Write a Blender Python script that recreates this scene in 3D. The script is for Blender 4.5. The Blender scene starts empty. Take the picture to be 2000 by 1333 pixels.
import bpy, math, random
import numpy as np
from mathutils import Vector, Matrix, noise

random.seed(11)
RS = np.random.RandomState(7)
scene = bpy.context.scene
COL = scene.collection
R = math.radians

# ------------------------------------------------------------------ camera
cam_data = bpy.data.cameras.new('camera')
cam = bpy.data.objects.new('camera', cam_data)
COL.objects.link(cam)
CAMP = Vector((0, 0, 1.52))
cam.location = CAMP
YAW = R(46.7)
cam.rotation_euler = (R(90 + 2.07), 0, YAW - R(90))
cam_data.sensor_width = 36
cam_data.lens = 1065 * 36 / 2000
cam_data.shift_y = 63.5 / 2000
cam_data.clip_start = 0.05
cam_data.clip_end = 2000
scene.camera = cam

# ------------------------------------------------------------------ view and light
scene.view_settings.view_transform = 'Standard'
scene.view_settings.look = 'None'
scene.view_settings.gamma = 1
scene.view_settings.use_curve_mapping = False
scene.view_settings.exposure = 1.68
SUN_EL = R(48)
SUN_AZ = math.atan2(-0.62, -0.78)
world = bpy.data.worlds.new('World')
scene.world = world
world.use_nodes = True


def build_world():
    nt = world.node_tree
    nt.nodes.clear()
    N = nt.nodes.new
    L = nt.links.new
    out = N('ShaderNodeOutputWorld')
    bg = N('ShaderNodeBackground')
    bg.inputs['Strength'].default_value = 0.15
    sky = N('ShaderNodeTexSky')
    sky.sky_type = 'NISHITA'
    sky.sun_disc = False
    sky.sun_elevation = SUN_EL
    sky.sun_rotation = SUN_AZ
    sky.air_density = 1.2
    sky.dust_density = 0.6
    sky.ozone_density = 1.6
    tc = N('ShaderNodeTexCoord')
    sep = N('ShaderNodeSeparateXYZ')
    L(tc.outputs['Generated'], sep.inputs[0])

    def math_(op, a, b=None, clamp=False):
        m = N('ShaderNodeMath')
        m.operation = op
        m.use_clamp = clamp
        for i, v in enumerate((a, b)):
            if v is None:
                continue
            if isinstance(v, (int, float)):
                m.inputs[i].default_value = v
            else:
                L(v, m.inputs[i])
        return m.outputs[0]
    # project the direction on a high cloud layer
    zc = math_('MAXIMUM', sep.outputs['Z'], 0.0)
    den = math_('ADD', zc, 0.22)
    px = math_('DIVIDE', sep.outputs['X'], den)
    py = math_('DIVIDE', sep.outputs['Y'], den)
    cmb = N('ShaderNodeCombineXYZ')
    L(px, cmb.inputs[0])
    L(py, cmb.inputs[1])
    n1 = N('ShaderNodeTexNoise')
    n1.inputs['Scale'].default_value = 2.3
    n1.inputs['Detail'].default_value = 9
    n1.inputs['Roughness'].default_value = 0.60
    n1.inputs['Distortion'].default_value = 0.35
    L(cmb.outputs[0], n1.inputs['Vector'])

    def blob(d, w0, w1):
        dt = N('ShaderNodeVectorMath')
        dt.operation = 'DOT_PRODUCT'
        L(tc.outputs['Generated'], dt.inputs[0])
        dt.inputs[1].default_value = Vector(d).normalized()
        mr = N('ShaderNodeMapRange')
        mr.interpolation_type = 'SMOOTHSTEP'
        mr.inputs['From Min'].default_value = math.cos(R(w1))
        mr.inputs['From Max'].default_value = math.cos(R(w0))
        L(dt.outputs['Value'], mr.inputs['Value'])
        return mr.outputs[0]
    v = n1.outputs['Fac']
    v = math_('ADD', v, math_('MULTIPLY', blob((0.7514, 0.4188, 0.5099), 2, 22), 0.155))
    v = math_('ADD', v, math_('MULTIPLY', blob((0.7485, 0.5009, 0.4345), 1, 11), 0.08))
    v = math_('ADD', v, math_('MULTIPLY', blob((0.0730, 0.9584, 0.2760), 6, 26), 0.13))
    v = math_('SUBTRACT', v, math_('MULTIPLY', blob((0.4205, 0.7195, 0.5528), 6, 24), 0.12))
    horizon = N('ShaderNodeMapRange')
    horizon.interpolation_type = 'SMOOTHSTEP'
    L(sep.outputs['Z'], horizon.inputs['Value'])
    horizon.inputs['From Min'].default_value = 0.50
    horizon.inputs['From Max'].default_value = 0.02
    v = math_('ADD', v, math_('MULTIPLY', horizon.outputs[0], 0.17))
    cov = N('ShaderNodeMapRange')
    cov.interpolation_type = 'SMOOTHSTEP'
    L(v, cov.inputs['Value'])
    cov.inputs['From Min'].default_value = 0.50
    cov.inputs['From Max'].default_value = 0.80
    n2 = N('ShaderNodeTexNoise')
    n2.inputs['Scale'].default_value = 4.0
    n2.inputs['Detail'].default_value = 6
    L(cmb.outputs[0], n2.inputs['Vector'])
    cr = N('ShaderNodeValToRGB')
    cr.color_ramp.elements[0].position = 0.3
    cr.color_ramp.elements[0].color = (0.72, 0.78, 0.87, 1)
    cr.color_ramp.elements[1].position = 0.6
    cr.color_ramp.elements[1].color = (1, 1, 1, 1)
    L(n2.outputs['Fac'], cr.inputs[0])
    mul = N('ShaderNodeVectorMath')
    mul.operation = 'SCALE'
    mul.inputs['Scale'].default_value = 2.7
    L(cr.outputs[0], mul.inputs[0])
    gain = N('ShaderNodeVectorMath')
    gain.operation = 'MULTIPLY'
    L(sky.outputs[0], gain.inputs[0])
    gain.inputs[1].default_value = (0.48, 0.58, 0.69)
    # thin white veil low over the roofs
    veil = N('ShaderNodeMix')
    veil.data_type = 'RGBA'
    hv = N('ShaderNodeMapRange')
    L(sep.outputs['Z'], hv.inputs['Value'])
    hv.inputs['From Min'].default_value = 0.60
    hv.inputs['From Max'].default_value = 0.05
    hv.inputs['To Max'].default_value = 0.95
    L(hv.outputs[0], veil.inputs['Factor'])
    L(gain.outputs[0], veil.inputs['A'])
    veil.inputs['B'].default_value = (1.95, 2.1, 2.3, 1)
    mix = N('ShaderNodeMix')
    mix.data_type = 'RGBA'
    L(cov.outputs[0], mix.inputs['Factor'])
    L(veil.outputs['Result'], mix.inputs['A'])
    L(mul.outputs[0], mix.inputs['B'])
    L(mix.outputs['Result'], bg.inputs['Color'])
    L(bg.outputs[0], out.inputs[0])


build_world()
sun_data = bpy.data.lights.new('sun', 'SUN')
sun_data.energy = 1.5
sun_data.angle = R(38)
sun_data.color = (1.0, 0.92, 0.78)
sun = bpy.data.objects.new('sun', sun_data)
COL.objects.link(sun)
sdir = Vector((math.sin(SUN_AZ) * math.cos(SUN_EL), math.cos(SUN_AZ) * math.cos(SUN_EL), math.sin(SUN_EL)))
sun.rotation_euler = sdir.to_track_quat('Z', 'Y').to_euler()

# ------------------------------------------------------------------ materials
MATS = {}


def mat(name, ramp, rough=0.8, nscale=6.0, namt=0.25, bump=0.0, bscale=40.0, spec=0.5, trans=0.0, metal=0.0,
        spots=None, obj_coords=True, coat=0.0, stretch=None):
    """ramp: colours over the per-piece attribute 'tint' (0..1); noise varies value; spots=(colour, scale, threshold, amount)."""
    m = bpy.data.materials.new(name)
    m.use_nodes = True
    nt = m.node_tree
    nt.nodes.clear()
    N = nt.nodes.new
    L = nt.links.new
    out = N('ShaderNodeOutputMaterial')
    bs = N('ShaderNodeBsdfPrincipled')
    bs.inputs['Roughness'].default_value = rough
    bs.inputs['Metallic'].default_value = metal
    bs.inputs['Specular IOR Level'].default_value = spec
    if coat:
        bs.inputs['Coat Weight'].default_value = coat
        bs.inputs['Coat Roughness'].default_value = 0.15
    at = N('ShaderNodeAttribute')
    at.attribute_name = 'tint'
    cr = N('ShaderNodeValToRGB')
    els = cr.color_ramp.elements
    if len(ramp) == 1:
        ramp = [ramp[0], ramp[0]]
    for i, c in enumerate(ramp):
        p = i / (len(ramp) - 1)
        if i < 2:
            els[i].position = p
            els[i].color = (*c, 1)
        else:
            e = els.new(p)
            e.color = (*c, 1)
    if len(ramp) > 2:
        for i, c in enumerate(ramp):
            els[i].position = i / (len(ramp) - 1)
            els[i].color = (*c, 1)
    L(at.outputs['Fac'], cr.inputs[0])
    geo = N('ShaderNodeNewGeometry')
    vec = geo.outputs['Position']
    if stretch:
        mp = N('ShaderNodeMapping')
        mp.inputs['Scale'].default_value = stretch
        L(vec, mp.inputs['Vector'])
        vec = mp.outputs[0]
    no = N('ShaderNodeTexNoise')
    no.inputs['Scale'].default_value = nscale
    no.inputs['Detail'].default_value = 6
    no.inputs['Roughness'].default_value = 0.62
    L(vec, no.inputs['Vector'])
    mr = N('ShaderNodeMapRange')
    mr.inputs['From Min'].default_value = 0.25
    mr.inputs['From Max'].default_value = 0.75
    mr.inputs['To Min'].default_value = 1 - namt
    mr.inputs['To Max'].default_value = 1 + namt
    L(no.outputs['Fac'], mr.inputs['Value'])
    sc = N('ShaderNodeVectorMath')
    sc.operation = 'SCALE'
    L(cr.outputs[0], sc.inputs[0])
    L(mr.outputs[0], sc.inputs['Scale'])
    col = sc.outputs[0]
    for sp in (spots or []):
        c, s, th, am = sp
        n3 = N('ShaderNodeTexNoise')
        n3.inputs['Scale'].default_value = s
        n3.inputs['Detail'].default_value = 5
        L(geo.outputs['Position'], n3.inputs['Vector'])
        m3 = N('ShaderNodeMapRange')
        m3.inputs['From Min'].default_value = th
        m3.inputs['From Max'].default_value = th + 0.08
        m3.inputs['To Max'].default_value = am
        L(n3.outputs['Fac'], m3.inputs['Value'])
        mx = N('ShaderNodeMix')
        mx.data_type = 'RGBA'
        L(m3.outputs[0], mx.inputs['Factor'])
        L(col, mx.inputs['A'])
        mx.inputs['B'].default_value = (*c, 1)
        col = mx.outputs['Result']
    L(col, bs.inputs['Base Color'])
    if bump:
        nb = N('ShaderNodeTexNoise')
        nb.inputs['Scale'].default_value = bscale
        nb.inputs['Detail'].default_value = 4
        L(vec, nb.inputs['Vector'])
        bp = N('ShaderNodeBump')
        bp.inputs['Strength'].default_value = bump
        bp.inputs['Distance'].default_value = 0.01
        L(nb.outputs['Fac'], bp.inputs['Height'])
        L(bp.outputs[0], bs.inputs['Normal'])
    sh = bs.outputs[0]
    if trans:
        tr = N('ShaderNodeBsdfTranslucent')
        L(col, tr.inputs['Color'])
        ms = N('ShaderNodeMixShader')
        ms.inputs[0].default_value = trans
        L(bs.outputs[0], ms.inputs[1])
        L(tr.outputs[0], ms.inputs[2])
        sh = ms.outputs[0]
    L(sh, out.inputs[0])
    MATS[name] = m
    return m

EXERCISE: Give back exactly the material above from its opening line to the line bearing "R = math.radians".

TASK RESPONSE:
Write a Blender Python script that recreates this scene in 3D. The script is for Blender 4.5. The Blender scene starts empty. Take the picture to be 2000 by 1333 pixels.
import bpy, math, random
import numpy as np
from mathutils import Vector, Matrix, noise

random.seed(11)
RS = np.random.RandomState(7)
scene = bpy.context.scene
COL = scene.collection
R = math.radians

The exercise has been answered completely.